Requirement => Copy the data exactly; pictures stay out of the copy.
■ ■ ■ ■ ■
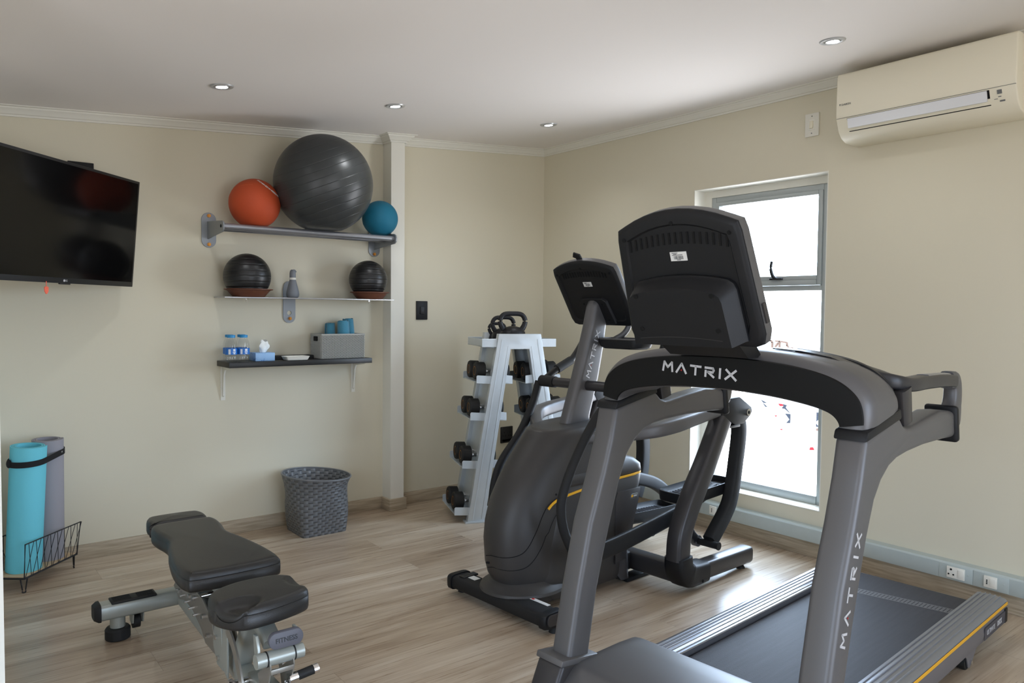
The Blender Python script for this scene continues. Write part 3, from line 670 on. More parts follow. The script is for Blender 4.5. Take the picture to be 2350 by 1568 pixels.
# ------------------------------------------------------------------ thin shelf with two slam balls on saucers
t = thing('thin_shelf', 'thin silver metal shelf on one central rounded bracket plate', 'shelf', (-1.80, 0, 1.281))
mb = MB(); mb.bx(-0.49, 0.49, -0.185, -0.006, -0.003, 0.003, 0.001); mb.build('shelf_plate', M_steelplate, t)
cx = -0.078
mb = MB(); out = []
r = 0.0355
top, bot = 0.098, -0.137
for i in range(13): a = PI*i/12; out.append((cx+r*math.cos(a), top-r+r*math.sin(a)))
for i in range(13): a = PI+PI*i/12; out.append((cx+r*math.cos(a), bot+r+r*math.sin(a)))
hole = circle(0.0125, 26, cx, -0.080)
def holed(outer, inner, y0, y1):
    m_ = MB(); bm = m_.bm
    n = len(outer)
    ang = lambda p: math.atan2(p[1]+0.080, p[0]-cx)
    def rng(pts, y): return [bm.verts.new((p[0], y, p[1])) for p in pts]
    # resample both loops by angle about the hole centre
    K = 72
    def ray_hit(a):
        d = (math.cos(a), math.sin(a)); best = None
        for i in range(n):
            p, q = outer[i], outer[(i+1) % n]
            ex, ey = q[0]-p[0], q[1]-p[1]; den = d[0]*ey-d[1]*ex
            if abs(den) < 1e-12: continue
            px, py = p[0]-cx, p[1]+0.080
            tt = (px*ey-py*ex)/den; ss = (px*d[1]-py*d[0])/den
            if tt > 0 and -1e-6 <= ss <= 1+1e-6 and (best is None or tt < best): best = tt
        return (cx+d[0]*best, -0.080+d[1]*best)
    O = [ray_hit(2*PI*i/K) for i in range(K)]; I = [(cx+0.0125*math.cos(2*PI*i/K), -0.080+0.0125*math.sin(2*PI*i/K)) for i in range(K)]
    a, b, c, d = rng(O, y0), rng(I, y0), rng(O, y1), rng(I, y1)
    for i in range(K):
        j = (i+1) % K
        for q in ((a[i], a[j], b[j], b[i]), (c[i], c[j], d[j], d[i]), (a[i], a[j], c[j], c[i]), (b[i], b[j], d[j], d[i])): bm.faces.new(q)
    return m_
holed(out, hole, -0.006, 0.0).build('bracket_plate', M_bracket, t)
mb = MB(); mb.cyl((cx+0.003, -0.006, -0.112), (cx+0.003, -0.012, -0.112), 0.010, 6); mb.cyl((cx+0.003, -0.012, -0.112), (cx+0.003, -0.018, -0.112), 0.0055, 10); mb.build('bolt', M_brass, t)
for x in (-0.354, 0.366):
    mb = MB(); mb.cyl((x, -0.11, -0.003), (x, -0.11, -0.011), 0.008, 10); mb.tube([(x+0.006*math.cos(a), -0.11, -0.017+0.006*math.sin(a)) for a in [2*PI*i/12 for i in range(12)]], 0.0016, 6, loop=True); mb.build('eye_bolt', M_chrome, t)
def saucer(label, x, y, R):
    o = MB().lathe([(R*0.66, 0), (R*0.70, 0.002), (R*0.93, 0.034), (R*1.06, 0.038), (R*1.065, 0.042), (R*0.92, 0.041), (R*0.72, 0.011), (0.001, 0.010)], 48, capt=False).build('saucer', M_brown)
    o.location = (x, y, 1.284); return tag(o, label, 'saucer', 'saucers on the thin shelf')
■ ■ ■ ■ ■
Response for this exercise =>
The Blender Python script for this scene continues. Write part 3, from line 670 on. More parts follow. The script is for Blender 4.5. Take the picture to be 2350 by 1568 pixels.
# ------------------------------------------------------------------ thin shelf with two slam balls on saucers
t = thing('thin_shelf', 'thin silver metal shelf on one central rounded bracket plate', 'shelf', (-1.80, 0, 1.281))
mb = MB(); mb.bx(-0.49, 0.49, -0.185, -0.006, -0.003, 0.003, 0.001); mb.build('shelf_plate', M_steelplate, t)
cx = -0.078
mb = MB(); out = []
r = 0.0355
top, bot = 0.098, -0.137
for i in range(13): a = PI*i/12; out.append((cx+r*math.cos(a), top-r+r*math.sin(a)))
for i in range(13): a = PI+PI*i/12; out.append((cx+r*math.cos(a), bot+r+r*math.sin(a)))
hole = circle(0.0125, 26, cx, -0.080)
def holed(outer, inner, y0, y1):
    m_ = MB(); bm = m_.bm
    n = len(outer)
    ang = lambda p: math.atan2(p[1]+0.080, p[0]-cx)
    def rng(pts, y): return [bm.verts.new((p[0], y, p[1])) for p in pts]
    # resample both loops by angle about the hole centre
    K = 72
    def ray_hit(a):
        d = (math.cos(a), math.sin(a)); best = None
        for i in range(n):
            p, q = outer[i], outer[(i+1) % n]
            ex, ey = q[0]-p[0], q[1]-p[1]; den = d[0]*ey-d[1]*ex
            if abs(den) < 1e-12: continue
            px, py = p[0]-cx, p[1]+0.080
            tt = (px*ey-py*ex)/den; ss = (px*d[1]-py*d[0])/den
            if tt > 0 and -1e-6 <= ss <= 1+1e-6 and (best is None or tt < best): best = tt
        return (cx+d[0]*best, -0.080+d[1]*best)
    O = [ray_hit(2*PI*i/K) for i in range(K)]; I = [(cx+0.0125*math.cos(2*PI*i/K), -0.080+0.0125*math.sin(2*PI*i/K)) for i in range(K)]
    a, b, c, d = rng(O, y0), rng(I, y0), rng(O, y1), rng(I, y1)
    for i in range(K):
        j = (i+1) % K
        for q in ((a[i], a[j], b[j], b[i]), (c[i], c[j], d[j], d[i]), (a[i], a[j], c[j], c[i]), (b[i], b[j], d[j], d[i])): bm.faces.new(q)
    return m_
holed(out, hole, -0.006, 0.0).build('bracket_plate', M_bracket, t)
mb = MB(); mb.cyl((cx+0.003, -0.006, -0.112), (cx+0.003, -0.012, -0.112), 0.010, 6); mb.cyl((cx+0.003, -0.012, -0.112), (cx+0.003, -0.018, -0.112), 0.0055, 10); mb.build('bolt', M_brass, t)
for x in (-0.354, 0.366):
    mb = MB(); mb.cyl((x, -0.11, -0.003), (x, -0.11, -0.011), 0.008, 10); mb.tube([(x+0.006*math.cos(a), -0.11, -0.017+0.006*math.sin(a)) for a in [2*PI*i/12 for i in range(12)]], 0.0016, 6, loop=True); mb.build('eye_bolt', M_chrome, t)
def saucer(label, x, y, R):
    o = MB().lathe([(R*0.66, 0), (R*0.70, 0.002), (R*0.93, 0.034), (R*1.06, 0.038), (R*1.065, 0.042), (R*0.92, 0.041), (R*0.72, 0.011), (0.001, 0.010)], 48, capt=False).build('saucer', M_brown)
    o.location = (x, y, 1.284); return tag(o, label, 'saucer', 'saucers on the thin shelf')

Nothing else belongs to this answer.